(To be done) Find how many lines hold the word "from". Give only the number.

(Dataset rows)
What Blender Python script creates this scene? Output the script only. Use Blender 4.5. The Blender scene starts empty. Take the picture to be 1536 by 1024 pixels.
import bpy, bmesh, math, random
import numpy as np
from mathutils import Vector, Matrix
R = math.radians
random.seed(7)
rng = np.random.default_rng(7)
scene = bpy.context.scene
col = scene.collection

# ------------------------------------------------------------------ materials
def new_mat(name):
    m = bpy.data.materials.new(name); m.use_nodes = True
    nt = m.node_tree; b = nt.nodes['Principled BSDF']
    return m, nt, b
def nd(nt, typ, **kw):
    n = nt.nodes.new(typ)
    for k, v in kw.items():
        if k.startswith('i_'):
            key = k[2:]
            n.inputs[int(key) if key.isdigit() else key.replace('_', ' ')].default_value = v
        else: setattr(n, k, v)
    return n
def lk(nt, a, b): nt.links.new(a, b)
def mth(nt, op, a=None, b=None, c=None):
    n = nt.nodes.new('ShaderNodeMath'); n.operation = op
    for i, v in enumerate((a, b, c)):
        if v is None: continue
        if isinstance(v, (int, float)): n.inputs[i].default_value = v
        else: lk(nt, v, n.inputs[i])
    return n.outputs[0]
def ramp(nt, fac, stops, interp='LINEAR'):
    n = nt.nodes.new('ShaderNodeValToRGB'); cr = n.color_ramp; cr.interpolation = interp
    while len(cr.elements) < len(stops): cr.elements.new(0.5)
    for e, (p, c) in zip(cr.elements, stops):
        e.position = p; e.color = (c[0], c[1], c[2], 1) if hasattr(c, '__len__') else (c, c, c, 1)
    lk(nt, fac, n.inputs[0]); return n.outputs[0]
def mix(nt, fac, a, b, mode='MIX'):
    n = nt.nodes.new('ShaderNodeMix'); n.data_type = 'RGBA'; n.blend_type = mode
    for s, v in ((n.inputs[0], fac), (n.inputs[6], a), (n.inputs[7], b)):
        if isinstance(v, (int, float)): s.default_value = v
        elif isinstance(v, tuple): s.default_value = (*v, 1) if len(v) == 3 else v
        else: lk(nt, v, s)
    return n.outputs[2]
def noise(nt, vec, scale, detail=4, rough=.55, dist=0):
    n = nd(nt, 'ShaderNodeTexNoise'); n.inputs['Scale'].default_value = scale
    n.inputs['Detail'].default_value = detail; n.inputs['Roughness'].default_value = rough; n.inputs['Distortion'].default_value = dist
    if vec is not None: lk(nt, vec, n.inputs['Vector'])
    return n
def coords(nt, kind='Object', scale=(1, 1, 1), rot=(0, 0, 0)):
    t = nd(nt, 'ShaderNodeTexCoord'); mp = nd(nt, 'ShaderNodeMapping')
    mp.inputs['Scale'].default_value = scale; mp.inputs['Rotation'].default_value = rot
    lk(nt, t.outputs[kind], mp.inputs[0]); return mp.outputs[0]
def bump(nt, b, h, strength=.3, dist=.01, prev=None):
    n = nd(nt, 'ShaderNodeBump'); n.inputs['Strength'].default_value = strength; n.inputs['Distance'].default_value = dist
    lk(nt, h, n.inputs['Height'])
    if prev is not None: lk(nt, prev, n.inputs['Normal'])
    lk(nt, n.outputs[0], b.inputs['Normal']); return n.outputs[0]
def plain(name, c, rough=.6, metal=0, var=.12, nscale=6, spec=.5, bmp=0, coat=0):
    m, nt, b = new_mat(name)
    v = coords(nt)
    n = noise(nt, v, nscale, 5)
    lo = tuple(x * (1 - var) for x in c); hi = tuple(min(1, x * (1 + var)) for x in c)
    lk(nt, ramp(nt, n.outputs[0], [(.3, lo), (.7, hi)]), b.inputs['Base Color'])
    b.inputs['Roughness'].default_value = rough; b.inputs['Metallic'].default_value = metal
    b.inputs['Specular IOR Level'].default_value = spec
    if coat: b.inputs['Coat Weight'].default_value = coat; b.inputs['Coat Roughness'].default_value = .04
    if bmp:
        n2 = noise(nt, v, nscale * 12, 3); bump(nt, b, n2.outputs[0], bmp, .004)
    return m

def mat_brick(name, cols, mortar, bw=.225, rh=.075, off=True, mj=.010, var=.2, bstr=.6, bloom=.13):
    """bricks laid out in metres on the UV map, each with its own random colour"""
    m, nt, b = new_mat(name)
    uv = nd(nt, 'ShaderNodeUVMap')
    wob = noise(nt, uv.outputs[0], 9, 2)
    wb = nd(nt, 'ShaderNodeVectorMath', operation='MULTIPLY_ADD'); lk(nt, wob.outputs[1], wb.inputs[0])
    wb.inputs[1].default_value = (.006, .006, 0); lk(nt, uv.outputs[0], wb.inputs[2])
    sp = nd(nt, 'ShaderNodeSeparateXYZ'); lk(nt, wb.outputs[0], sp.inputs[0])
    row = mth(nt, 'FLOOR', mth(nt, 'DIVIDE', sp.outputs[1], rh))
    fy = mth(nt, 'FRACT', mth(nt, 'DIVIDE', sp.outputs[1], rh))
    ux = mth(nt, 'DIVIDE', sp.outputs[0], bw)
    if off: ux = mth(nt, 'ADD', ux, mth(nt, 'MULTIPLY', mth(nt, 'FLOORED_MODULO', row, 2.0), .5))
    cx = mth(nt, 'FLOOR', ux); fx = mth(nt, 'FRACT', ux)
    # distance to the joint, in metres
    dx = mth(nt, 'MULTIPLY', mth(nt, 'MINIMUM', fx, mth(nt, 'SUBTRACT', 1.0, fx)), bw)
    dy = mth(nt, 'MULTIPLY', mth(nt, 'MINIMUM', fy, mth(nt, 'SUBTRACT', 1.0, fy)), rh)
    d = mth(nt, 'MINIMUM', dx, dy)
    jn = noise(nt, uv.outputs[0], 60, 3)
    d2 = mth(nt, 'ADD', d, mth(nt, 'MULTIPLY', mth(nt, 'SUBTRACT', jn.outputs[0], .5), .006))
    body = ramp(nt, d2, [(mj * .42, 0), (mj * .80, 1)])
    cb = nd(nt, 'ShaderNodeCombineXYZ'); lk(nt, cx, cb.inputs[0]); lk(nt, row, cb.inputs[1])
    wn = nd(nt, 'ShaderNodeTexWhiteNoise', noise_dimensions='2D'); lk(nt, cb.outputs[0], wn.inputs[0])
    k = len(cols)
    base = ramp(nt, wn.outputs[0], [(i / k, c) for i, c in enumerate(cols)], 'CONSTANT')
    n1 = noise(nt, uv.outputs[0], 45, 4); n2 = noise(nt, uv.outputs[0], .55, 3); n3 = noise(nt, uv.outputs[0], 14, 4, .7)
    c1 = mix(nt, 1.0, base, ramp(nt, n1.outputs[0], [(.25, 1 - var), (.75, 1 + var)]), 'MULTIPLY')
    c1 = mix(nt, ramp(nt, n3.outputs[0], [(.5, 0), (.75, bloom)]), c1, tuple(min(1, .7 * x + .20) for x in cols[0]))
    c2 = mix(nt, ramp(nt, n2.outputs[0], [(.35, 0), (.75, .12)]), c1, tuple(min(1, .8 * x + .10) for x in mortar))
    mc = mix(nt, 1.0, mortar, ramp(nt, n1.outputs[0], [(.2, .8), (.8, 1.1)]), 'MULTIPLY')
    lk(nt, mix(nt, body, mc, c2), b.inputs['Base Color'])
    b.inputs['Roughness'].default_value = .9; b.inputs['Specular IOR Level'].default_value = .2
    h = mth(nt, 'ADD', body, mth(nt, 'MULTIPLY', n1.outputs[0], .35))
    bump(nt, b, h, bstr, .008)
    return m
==
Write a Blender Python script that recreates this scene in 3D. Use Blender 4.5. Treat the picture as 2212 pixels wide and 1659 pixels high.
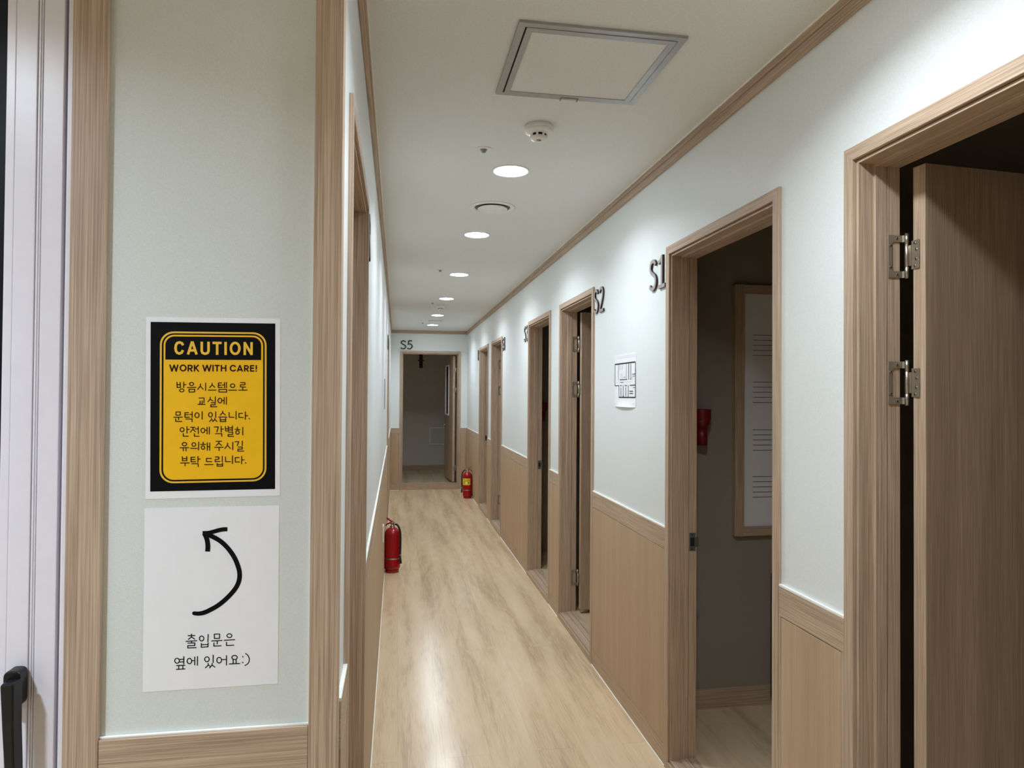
* * *
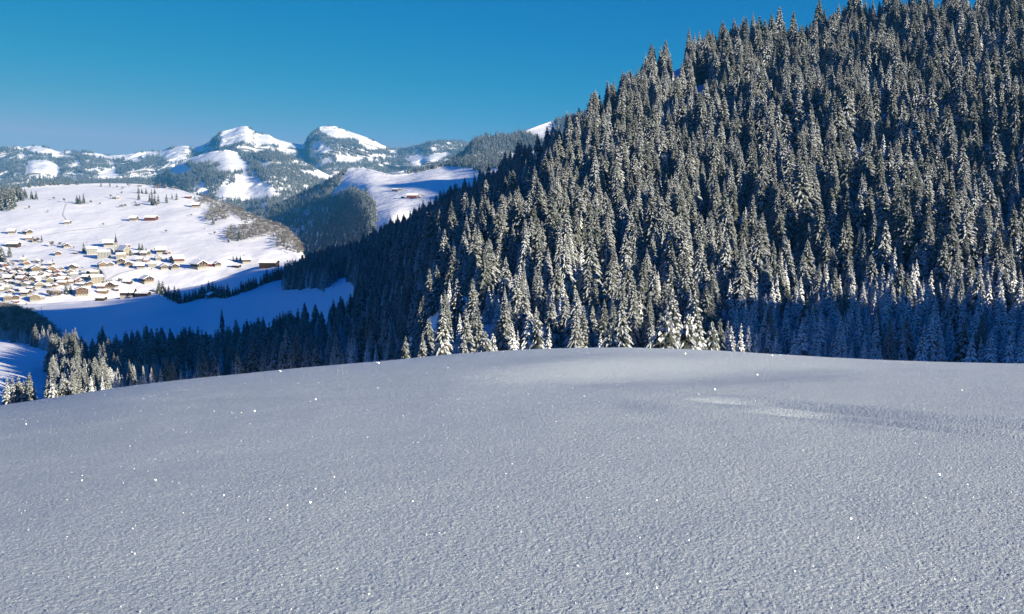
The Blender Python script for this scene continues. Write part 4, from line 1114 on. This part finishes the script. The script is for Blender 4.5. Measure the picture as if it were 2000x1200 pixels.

(Exercise solution) 2